A full-frontal attack
By
Nick Kimberley
21 Nov 2007
French pianist Jean-Yves Thibaudet is best known in the work of his compatriots Debussy, Ravel and Satie, which he plays with suave finesse. It's a surprise, then, to hear him in such splashy Soviet-era music as Aram Khachaturian's 1936 Piano Concerto.
One moment as luridly tuneful as Shostakovich in Keystone Cops mode, then suddenly spacious and delicate, the concerto switches mood with the ease of a film score. With the Philharmonia under Rafael Fruhbeck de Burgos in uncompromising form, Thibaudet negotiated the shifts almost nonchalantly.
His left hand rattled the bass register with fearsome power but there was also a light-fingered, even jazzy subtlety.

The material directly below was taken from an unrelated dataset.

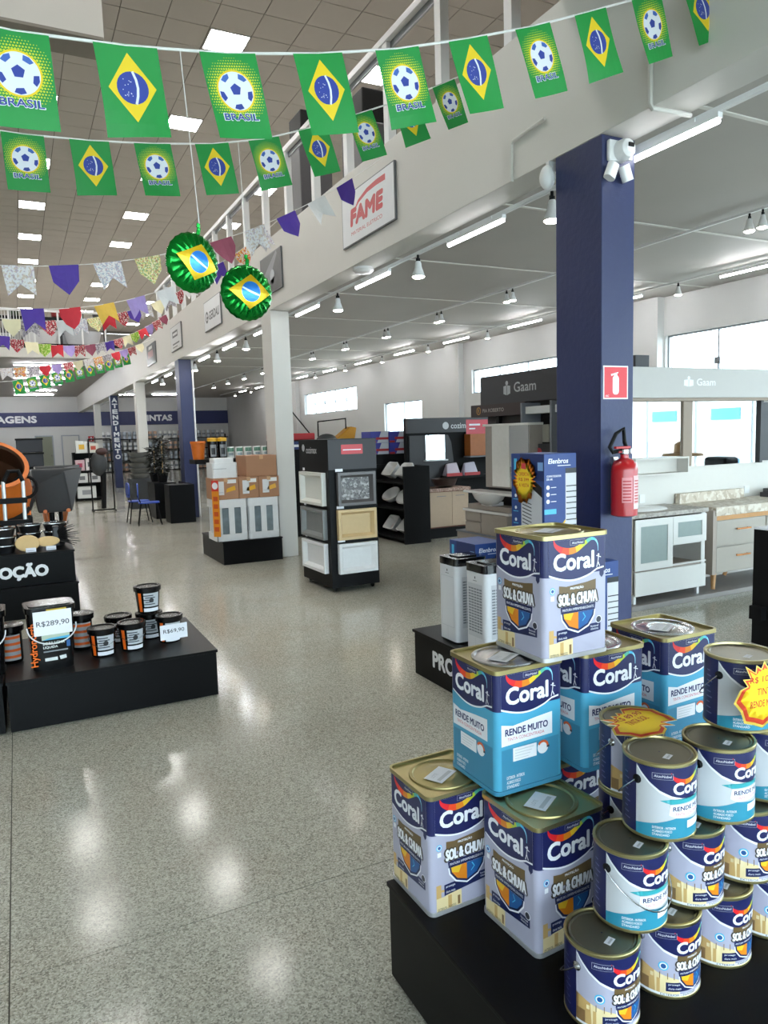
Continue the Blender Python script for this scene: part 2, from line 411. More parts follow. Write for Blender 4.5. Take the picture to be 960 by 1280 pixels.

The orchestra played its part, notably slithery bass-clarinet and lamenting oboe, although the second movement's optional flexitone proved as intrusive as a mobile phone.
It is a fine match with Carl Orff 's Carmina Burana. Not for nothing are the Carmina good box-office, and it's not the composer's fault if their gestures are so deeply embedded in the musical language of advertising that they have become clichés.
None of the three soloists was unstretched but baritone William Dazeley brought broad operatic humour to the poet's drunken reverie. Fruhbeck gave players and singers their head; given a full-frontal attack, Orff still hits home.